Et, pour la première fois, ces mots familiers, qui furent mes compagnons fidèles durant ces nombreuses années, changèrent de sens et s’étendirent. A présent ils concernaient aussi bien Ulysse que Télémaque ; aussi bien le père que le fils; ils exprimaient autant le voeu du fils d’avoir un père qui pût passer le restant de ses jours dans le confort et la dignité de sa propre maison, que le désir d’un fils de pouvoir enfin laisser son père derrière lui, dans sa maison, pour aller de l’avant et s’aventurer dans le monde. Tant qu’Ulysse est absent, Télémaque ne peut quitter le foyer.

Pourtant, de la cruauté du régime de Kadhafi et de la douleur lacérante qu’elle a produite, Matar a façonné un cadeau magnifique et durable. C’est un hommage émouvant à un père disparu.

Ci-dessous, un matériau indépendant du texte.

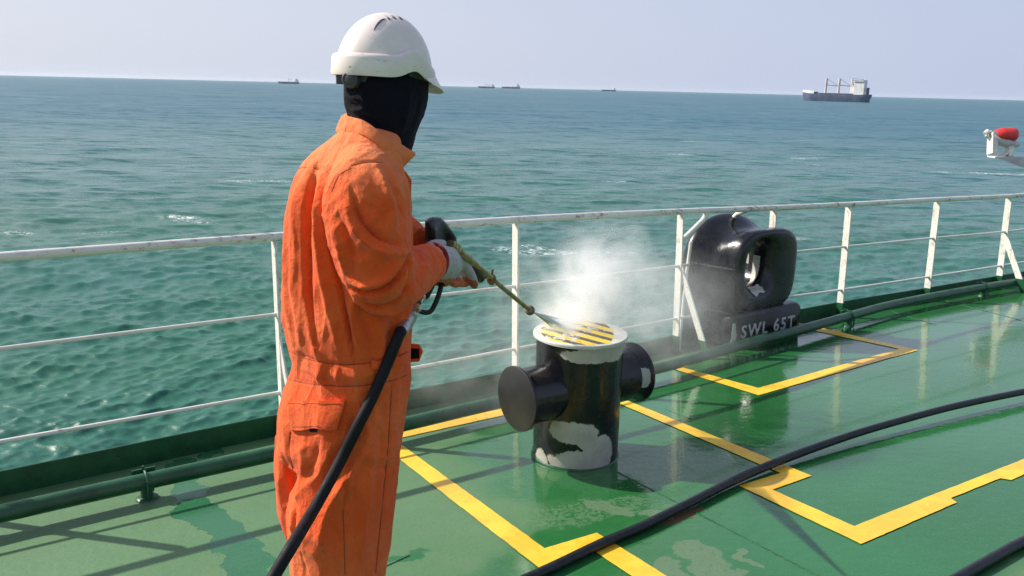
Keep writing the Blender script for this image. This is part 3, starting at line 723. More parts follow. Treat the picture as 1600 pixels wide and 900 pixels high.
def strokes(v, n, S):
    x, y, d = proj(v); view = (v - CAM); view /= np.linalg.norm(view, axis=1)[:, None]
    fac = np.clip(-(view*n).sum(1)*2.5, 0, 1); P = np.stack([x, y], -1); out = np.zeros(len(v))
    for s in S:
        amp, w, pts = s[0]*1e-3, s[1], [np.array(q, float)[:2] for q in catmull([(q[0], q[1], 0) for q in s[2]], 5)]
        lo = np.min(pts, 0) - 4*w; hi = np.max(pts, 0) + 4*w
        idx = np.where((P[:, 0] > lo[0]) & (P[:, 0] < hi[0]) & (P[:, 1] > lo[1]) & (P[:, 1] < hi[1]))[0]
        if not len(idx): continue
        Q = P[idx]; best = np.full(len(idx), 1e9); tt = np.zeros(len(idx)); sg = np.zeros(len(idx))
        for i in range(len(pts)-1):
            a, b = pts[i], pts[i+1]; ab = b-a; t = np.clip(((Q-a) @ ab)/(ab@ab+1e-9), 0, 1); r = Q - (a + t[:, None]*ab); dd = np.hypot(r[:, 0], r[:, 1])
            m = dd < best; best[m] = dd[m]; tt[m] = (i + t[m])/(len(pts)-1); sg[m] = np.sign(ab[0]*r[m, 1]-ab[1]*r[m, 0])
        env = np.clip(np.sin(np.pi*np.clip(tt, .02, .98)), 0, 1)**.5
        side = s[3] if len(s) > 3 else 0      # side>0: steeper on one side, like a lapped fold
        ww = np.where(sg*side > 0, w*.25, w*1.1) if side else w
        out[idx] += amp*env*(.6*np.exp(-(best/ww)**2) + .4*np.exp(-best/(ww*.6)))*fac[idx]
    return out
def wrinkle(v, sc, amp, seed=0, ridged=True, sharp=1.6):
    out = np.empty(len(v)); q = v*np.array(sc) + seed*17.3
    for i in range(len(v)):
        x = mnoise.noise(q[i]); out[i] = (1-abs(x)*2)**sharp if ridged and abs(x) < .5 else (x if not ridged else 0)
    return (out - (out.mean() if ridged else 0)) * amp
def cloth(name, col, fade, dirty=.7, sheen=.12, spec=.25):
    t = NT(name); o = t.pos(); n = t.noise(o, 3.2, 5, .6); n2 = t.noise(o, 16, 5, .65); n3 = t.noise(o, 45, 4, .7)
    c = t.mix(t.ramp(t.math('ADD', t.math('MULTIPLY', n, .65), t.math('MULTIPLY', n2, .35)), .40, .66), col, fade)
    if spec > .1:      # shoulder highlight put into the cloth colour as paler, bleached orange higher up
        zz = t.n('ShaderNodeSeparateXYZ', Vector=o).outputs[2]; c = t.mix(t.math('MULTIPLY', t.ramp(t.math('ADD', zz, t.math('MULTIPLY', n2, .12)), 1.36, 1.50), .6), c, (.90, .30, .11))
    c = t.mix(t.math('MULTIPLY', t.ramp(n3, .60, .72), t.ramp(n2, .56, .66, 0, dirty)), c, tuple(x*.35 for x in col))
    wv = t.n('ShaderNodeTexWave', Vector=t.mapping(o, rot=(.3, .6, .8)), Scale=420.0, Distortion=1.0); wv2 = t.n('ShaderNodeTexWave', Vector=t.mapping(o, rot=(.9, -.6, -.4)), Scale=420.0, Distortion=1.0)
    h = t.math('ADD', t.math('MULTIPLY', t.math('ADD', wv.outputs[1], wv2.outputs[1]), .04), t.math('ADD', t.math('MULTIPLY', n3, .28), t.math('MULTIPLY', n2, 1.0)))
    rd = t.s_ridged(t.mapping(o, rot=(.25, .15, .3), scale=(1, 1, .42)), 13.0); rd2 = t.s_ridged(t.mapping(o, rot=(-.4, .5, .9), scale=(1, .5, 1)), 27.0)
    h = t.math('ADD', h, t.math('ADD', t.math('MULTIPLY', rd, 1.1 if spec > .1 else .3), t.math('MULTIPLY', rd2, .5 if spec > .1 else .2)))
    t.principled(Base__Color=c, Roughness=.86, Sheen__Weight=sheen, Sheen__Roughness=.5, Specular__IOR__Level=spec, Normal=t.bump(h, .75, .007)); return t.m
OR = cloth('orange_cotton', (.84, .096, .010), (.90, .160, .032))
BK = cloth('black_knit', (.0055, .0055, .012), (.009, .009, .018), .1, 0.05, .10)
SKIN = paint('skin', (.35, .2, .13), .5, .08, 10)

torso_s = [(197, 550, 616, 1.0), (205, 533, 622, 1.15), (214, 521, 624, 1.3), (228, 503, 626, 1.5), (243, 482, 627, 1.65), (262, 465, 632, 1.68), (282, 454, 641, 1.62), (310, 446, 644, 1.52), (350, 441, 645, 1.45), (400, 440, 645, 1.4), (450, 441, 643, 1.35), (500, 443, 641, 1.3), (535, 449, 639, 1.3), (568, 457, 638, 1.3), (592, 452, 637, 1.3), (617, 440, 634, 1.3), (650, 433, 631, 1.28), (690, 433, 625, 1.25), (715, 440, 617, 1.25)]
legR = [(675, 492, 626, 1.0), (720, 476, 621, 1.0), (760, 462, 617, 1.0), (800, 449, 613, 1.0), (850, 454, 608, 1.0), (900, 457, 599, 1.0), (960, 455, 590, 1.0), (1050, 462, 578, 1.0), (1150, 472, 568, 1.0), (1215, 470, 572, 1.0)]
legL = [(675, 436, 560, 1.0), (720, 433, 552, 1.0), (760, 433, 548, 1.0), (795, 437, 545, 1.0), (840, 452, 548, 1.0), (900, 468, 560, 1.0), (1000, 482, 570, 1.0), (1110, 492, 572, 1.0), (1170, 490, 575, 1.0)]
armR = [(560, 250, 2.03, .040), (566, 256, 1.985, .060), (570, 276, 1.945, .080), (571, 306, 1.915, .094), (572, 340, 1.90, .097), (580, 380, 1.885, .092), (590, 418, 1.885, .086), (606, 434, 1.915, .080), (626, 434, 1.975, .070), (645, 424, 2.035, .062), (662, 415, 2.08, .055), (672, 411, 2.105, .0535)]
armL = [(520, 262, 2.21, .06), (545, 300, 2.25, .075), (590, 345, 2.28, .075), (632, 375, 2.27, .062), (660, 392, 2.30, .052), (684, 404, 2.33, .045)]
def P3d(lst): return [ay(a, b, y) for a, b, y, r in lst], [r for *_, r in lst]

# --- body: one continuous figure inside the clothes
pm = MB()
pm.loft([section(a, b, c, k, YM, 24, shrink=.030) for a, b, c, k in torso_s[1:]])
pm.loft([section(a, b, c, 1, YM-.055, 20, shrink=.035) for a, b, c, k in legR]); pm.loft([section(a, b, c, 1, YM+.10, 20, shrink=.03) for a, b, c, k in legL])
for A_ in (armR, armL):
    p, r = P3d(A_); pm.tube(p, [max(.024, q*.62) for q in r], 16)
HY = 2.055
FH, LH = fvec(35)
hc = ay(601, 112, HY)
pm.tube([ay(597, 232, 2.06), ay(600, 190, 2.06), hc], [.056, .054, .06], 16)
pm.ico(hc + [0, 0, .01], (.088, .070, .098), 20, 14, (FH, LH, (0, 0, 1)))
pm.ico(hc + FH*.02 + [0, 0, -.055], (.066, .055, .062), 18, 12, (FH, LH, (0, 0, 1)))          # jaw
pm.ico(hc + FH*.088 + [0, 0, -.015], (.014, .010, .022), 10, 8, (FH, LH, (0, 0, 1)))            # nose
for s_ in (-1, 1): pm.ico(hc + LH*.072*s_ + [0, 0, -.01], (.014, .008, .026), 10, 8, (FH, LH, (0, 0, 1)))
bme = remesh(pm, .009, 4, 'person')
PERSON = place('person', bme, SKIN, None)
tag(PERSON, 'person in orange coverall, white hard hat and black face cover aiming a spray lance', 'person')

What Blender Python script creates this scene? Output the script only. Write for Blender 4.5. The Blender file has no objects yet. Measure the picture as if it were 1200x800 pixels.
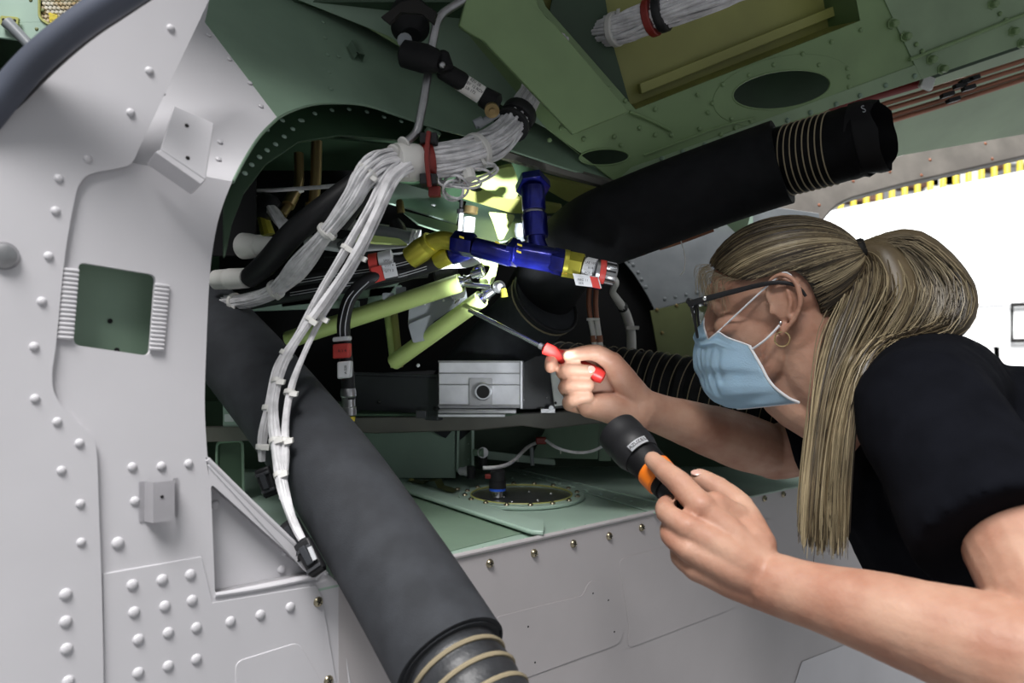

Les morts vivent parmi nous. Le chagrin n’est pas une énigme policière, pas plus qu’un mystère à résoudre, mais une entreprise active et vibrante. C’est un travail ardu et sincère. Il peut nous briser les reins. Il fait partie de notre initiation à la mort et — je ne sais pas pourquoi, je n’ai aucun moyen de le justifier — il constitue une part optimiste du processus. Ce qui est extraordinaire est que, malgré tout ce qui est arrivé, le cours naturel que suit le coeur demeure dirigé vers la lumière. C’est dans cette direction que l’on rencontre le moins de résistance. Je n’ai jamais compris cela. Pas intellectuellement, en tout cas.